Aside from its stories, the Packet’s most notable feature was the extent to which readers ‘wrote back’ in various forms. This was entirely typical of the ‘new journalism’ of the time but Bodkin, with his long journalistic background, was particularly adept at this style, often relying upon readers’ contributions (in one form or another) for a significant portion of the paper’s contents. His weekly column, ‘A Chat with the Editor’, set the tone for the paper, regularly encouraging readers to submit not only letters but also stories, jokes and poetry. In November 1903 for example, he advised that, ‘I am at present prepared to give the most favourable consideration to a stirring serial, for preference a story of Irish life and adventure and by an Irish author’, and a typical weekly issue contained up to three short stories submitted by readers. The chatty and informal editorial tone could still sharply assert its authority however, such when an apparently exasperated Bodkin declared that, ‘Many of the contributors who honour me with their copy have no literary gifts at all; they can never write anything worth publishing’. Despite this asperity, many readers of the Packet did submit contributions for publication over the years, as well as corresponding with Bodkin in the editorial column in order to share their suggestions for the paper.

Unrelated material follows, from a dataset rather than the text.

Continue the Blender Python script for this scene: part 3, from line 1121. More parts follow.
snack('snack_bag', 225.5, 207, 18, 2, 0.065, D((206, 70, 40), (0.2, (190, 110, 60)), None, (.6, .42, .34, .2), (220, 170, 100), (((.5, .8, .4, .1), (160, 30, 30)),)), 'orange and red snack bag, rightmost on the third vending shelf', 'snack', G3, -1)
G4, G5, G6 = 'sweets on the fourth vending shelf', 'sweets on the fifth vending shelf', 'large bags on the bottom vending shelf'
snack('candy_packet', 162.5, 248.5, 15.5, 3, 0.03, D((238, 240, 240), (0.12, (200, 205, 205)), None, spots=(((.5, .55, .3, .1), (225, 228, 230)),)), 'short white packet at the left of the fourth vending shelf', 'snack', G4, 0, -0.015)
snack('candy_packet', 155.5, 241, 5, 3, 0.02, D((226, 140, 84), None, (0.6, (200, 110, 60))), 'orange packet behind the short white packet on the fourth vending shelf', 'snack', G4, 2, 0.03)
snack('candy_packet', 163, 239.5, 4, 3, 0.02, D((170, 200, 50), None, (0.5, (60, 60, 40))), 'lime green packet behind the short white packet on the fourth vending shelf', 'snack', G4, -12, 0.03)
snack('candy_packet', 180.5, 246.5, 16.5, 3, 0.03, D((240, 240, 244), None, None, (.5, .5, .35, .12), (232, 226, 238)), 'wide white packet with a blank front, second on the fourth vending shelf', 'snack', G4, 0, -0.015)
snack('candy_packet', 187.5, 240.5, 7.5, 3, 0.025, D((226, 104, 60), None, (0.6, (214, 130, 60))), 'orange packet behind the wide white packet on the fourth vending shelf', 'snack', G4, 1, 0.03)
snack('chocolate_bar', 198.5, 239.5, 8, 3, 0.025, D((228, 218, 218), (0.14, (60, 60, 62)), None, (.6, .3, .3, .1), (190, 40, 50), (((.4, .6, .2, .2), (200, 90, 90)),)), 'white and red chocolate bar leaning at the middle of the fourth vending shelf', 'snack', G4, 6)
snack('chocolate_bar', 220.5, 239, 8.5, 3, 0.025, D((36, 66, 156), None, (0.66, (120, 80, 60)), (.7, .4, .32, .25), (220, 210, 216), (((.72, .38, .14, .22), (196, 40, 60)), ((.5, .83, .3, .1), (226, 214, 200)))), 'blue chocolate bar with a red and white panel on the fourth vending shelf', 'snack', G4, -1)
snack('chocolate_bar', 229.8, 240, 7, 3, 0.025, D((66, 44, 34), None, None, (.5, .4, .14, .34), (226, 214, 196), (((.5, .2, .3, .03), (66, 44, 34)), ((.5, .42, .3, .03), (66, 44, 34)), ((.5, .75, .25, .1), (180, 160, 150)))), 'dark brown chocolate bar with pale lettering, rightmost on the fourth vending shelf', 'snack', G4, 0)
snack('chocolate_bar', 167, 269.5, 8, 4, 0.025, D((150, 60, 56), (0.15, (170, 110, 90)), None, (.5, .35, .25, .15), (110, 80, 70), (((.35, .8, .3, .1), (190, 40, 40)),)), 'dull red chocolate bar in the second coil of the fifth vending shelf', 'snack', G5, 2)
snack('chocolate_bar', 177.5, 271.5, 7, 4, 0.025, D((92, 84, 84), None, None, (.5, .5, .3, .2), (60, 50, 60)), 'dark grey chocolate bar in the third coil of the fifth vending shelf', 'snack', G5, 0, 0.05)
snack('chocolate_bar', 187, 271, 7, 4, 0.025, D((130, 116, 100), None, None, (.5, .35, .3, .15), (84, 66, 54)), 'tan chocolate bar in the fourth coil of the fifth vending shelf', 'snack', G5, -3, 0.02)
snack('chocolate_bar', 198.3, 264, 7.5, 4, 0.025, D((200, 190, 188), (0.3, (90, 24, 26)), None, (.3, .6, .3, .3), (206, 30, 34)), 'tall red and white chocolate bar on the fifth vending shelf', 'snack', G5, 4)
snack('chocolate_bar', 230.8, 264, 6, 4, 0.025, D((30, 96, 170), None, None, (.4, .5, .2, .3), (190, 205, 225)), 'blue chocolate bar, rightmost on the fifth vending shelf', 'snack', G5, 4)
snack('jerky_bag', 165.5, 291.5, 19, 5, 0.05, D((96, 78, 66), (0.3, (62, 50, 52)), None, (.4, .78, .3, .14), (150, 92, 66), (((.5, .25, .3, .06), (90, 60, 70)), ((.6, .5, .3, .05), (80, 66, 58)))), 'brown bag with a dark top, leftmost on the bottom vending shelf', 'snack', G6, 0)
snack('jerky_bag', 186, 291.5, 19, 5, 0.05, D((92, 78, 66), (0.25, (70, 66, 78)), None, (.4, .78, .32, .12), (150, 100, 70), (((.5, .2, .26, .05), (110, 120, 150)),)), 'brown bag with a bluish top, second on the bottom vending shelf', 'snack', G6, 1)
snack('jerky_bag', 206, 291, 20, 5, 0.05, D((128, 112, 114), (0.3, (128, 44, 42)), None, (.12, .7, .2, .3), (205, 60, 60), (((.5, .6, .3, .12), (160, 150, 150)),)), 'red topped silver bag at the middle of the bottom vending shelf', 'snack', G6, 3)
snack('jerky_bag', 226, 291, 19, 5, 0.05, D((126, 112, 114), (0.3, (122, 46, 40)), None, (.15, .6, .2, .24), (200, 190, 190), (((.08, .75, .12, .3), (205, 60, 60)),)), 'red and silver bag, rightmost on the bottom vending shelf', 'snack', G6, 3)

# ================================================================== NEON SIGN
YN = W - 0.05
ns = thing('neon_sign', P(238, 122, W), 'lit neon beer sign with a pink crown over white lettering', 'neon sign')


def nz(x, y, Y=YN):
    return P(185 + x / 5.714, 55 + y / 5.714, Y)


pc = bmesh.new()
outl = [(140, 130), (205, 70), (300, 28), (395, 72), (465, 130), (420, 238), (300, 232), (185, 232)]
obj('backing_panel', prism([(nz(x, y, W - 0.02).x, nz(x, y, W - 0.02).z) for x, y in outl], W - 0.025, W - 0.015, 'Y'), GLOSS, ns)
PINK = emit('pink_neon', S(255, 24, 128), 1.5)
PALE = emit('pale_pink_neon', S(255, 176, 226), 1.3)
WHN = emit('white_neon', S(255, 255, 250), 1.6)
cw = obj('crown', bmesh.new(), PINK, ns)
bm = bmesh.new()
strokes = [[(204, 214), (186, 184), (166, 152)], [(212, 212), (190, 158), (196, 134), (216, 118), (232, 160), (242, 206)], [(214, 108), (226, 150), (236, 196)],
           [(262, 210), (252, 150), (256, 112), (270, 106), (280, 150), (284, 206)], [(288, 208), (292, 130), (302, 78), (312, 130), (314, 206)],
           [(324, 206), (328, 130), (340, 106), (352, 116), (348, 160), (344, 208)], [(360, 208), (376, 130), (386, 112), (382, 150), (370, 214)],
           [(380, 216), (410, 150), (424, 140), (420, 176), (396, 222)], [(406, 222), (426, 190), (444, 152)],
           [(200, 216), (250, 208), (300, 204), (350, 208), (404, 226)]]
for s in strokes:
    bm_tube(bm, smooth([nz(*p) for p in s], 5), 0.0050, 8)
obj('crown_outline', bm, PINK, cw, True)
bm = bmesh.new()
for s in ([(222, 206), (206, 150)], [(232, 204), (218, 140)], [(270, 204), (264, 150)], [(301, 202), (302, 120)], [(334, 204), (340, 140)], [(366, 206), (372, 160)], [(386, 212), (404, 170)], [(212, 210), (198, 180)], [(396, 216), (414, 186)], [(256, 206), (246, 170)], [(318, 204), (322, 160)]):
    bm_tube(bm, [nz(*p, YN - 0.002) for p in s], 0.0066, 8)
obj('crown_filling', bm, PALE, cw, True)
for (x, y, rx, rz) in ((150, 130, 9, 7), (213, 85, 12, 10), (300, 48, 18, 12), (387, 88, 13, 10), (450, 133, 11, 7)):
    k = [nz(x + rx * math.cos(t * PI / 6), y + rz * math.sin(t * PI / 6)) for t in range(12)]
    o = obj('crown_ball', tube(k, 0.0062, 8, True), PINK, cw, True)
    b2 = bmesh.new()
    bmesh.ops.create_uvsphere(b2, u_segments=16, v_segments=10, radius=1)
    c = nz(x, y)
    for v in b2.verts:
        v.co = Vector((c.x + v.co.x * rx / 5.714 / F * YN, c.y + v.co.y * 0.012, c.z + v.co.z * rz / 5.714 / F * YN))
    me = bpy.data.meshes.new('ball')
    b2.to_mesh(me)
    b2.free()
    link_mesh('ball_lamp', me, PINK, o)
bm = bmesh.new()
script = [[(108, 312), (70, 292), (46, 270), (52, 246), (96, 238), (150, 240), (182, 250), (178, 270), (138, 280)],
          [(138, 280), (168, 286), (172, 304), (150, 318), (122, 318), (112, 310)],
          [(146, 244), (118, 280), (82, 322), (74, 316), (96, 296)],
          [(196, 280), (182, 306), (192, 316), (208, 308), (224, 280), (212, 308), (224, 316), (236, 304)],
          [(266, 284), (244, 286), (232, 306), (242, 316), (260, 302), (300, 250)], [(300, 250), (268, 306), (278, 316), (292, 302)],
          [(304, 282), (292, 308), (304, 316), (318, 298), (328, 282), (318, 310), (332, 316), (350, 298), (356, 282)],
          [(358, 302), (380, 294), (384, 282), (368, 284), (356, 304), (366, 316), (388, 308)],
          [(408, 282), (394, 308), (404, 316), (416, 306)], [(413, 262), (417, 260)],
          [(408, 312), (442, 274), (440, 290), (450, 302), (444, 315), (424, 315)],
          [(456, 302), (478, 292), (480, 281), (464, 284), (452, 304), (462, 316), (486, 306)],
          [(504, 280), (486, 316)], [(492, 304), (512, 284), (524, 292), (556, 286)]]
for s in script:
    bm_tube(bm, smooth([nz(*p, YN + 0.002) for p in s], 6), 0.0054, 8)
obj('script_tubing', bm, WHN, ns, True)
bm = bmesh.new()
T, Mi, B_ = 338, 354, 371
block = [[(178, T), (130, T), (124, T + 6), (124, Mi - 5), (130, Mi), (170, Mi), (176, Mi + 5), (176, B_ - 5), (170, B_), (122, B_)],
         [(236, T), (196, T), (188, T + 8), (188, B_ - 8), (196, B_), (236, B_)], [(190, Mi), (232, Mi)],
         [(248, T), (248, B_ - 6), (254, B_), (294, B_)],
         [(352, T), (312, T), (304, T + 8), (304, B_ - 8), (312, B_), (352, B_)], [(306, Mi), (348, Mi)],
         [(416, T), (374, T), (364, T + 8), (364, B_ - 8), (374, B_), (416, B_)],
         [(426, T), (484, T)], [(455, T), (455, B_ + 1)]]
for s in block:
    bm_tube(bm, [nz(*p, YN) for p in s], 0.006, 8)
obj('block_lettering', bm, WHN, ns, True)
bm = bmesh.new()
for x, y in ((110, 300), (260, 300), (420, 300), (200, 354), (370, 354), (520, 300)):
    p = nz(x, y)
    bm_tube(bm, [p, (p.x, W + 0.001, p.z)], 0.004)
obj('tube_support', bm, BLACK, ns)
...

But the most common form of interaction between the Packet and its readers was in the form of competitions.   Of all the Irish story papers, it ran the most competitions and ones of the most varied kind. These ranged from the short story competitions (which required some real skill even for fairly formulaic romances, and therefore would have appealed to fewer readers) through to jokes, rhyming puzzles, endless variations of ‘missing word’ games and even some which relied upon visual clues. In 1904 the Packet even ran a competition themed for that year’s general election, in which readers had to forecast ‘the aggregate Home Rule vote in the constituencies in Ireland contested by Home Rulers and Unionists at the General Election’. Some competitions were more popular than others, and Bodkin would candidly discuss competitions which did not seize readers’ interest. He even temporarily suspended them altogether for a few months in 1905, complaining rather querulously that it ‘was a matter of astonishment that the spirit of competition is not keener amongst the wide circle of intelligent readers of whom the Irish Packet can boast’. This suspension did not last however, and by 1908 the Packet was running its most popular and long-lasting competition – a rhyming game called (for no obvious reason, and rather alarmingly for contemporary readers), ‘Poon’, which ran for two years.

The point of these competitions, of course, was to boost readership. Crucially, in order to enter you had to enclose a coupon cut from the paper itself, meaning that entrants had to buy a copy each rather than sharing, as many readers clearly did. The prospect of prizes was also intended as an incentive to buy the paper of course, although they were often very modest. Prize stories typically received about a guinea, occasionally rising to as much as £25 (which would have been several months’ wages for most younger readers) but prizes for competitions requiring less work could be as low as 5 shillings. By 1904 the paper was even printing its own-brand postcards, priced at 6d a dozen for readers to use in their general correspondence – with multiple deliveries a day in urban areas, postcards were the early 20thC’s equivalent of instant messaging, it being possible to send a card in the morning and receive an answer before dinner that night –while simultaneously advertising the paper. However, the postcards were soon required for the submission of many competition entries, thus ensuring further income for the paper. They were illustrated with portraits of ‘Illustrious Irishmen’, including O’Connell, Emmet, More, Grattan and Goldsmith.

By 1908, there were signs the Packet was running out of steam. As with its early energy, its later lethargy was probably attributable to Bodkin. Rather controversially, he had been appointed a judge in 1907 – this was controversial because he had barely practiced law for nearly 20 years – a post he would retain for until his retirement in 1924. It seems likely that his involvement with the Irish Packet diminished or even ceased entirely soon after this, and this seems a probable explanation for its declining energy. Its decline may also have been connected to the travails of its parent paper, the Freeman’s Journal. The Irish Independent, which first appeared in 1904, aggressively pursued the Journal’s readership, and to great effect – eventually in 1924 the Journal met the rather ignominious end of being merged with its more successful rival. The extent to which the Irish Packet was involved in this fierce rivalry was illustrated, literally speaking, by the satirical cartoon journal The Leprechaun in 1905. The large cartoon, entitled ‘A Pair of Beauties; or a Sallie in our Alley’ shows two rather disreputable-looking women, the elder of the two labelled ‘1d Freeman’ and the younger (whose style of dress suggests dubious virtue) labelled ‘½d Daily Independent’ fighting in the street while being watched with interest by a policeman. The ‘1d Freeman’ woman is accompanied by two small and ragged children, one a boy labelled Telegraph and one a girl labelled Irish Packet.

Whatever the reason for it, there was a clear decline in the energy and quality of the Packet from 1907 onwards. It ran fewer competitions, published more anonymously authored stories (often a sign of very cheap purchases from syndication bureaux) and even its editorial columns became less frequent. Finally in very early 1910 it ceased publication altogether – its editor moving on to his life on the bench, and its readers presumably moving on to other weekly papers.

References

Matthias McDonnell Bodkin, White Magic, London: Chapman and Hall (1897).

Matthias McDonnell Bodkin, Dora Myrl, the Lady Detective, London: Chatto & Windus (1900).

Matthias McDonnell Bodkin, Recollections of an Irish judge: press, bar and Parliament, London: Hurst and Blackett, 1914.

Dictionary of Irish Biography (Matthias McDonnell Bodkin) dib.cambridge.org

Stephanie Rains, ‘“Going in for Competitions”: Active readers and magazine culture, 1900–1910”’, Media History 21, pp. 138-149.